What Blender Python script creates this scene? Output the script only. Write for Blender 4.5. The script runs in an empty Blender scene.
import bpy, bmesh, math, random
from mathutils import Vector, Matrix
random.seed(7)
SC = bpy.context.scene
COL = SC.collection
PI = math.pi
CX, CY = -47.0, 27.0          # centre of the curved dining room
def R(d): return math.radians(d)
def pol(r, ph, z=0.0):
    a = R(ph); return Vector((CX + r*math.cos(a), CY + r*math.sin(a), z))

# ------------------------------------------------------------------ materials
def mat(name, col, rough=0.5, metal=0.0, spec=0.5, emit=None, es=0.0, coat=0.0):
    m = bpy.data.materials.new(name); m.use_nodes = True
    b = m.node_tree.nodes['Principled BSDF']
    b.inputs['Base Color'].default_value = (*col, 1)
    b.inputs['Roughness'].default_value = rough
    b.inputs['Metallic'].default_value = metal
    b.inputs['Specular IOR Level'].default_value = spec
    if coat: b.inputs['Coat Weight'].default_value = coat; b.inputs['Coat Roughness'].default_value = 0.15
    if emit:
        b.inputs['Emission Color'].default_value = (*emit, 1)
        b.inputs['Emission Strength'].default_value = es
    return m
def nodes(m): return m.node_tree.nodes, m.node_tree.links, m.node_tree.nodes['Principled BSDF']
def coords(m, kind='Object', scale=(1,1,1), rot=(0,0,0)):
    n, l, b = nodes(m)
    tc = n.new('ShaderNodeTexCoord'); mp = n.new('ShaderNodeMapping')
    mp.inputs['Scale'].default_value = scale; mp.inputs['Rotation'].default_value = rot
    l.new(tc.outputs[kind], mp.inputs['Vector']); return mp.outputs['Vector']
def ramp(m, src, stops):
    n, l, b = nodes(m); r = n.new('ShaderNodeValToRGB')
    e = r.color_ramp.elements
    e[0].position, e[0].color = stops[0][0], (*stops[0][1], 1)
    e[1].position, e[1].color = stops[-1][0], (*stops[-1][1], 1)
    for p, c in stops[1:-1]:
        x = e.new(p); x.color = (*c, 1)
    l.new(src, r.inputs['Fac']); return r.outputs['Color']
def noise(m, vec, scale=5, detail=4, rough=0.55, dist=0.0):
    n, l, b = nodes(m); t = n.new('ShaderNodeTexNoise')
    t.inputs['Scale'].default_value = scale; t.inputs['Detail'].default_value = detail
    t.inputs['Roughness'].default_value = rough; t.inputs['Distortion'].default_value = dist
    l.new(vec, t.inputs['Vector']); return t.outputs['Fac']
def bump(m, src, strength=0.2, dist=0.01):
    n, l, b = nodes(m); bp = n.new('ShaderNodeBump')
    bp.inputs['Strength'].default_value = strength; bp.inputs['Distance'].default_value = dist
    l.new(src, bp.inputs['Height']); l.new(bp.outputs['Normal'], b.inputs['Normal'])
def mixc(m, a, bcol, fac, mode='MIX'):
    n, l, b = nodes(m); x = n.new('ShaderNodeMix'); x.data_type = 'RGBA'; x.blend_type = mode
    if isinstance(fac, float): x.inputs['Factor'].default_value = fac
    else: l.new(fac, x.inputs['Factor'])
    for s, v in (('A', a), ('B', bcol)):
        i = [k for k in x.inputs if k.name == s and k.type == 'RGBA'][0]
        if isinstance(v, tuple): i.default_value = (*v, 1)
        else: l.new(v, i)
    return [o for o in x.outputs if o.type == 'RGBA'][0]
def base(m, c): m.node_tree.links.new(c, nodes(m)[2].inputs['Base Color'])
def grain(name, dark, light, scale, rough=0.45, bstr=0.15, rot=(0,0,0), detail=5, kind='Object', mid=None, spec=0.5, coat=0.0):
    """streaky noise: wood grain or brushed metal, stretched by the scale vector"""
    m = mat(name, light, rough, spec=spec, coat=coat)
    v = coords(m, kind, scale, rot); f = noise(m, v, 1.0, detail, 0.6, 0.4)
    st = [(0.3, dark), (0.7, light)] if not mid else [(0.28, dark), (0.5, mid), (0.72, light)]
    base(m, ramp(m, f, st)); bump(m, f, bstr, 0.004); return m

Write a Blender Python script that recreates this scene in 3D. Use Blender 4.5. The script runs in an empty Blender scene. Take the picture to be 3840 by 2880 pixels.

++++++++++

Quote exactly the opening line of the material above and every line after it, up to and including the line that contains "a = R(ph); return".

§ WRITTEN REPLY
What Blender Python script creates this scene? Output the script only. Write for Blender 4.5. The script runs in an empty Blender scene.
import bpy, bmesh, math, random
from mathutils import Vector, Matrix
random.seed(7)
SC = bpy.context.scene
COL = SC.collection
PI = math.pi
CX, CY = -47.0, 27.0          # centre of the curved dining room
def R(d): return math.radians(d)
def pol(r, ph, z=0.0):
    a = R(ph); return Vector((CX + r*math.cos(a), CY + r*math.sin(a), z))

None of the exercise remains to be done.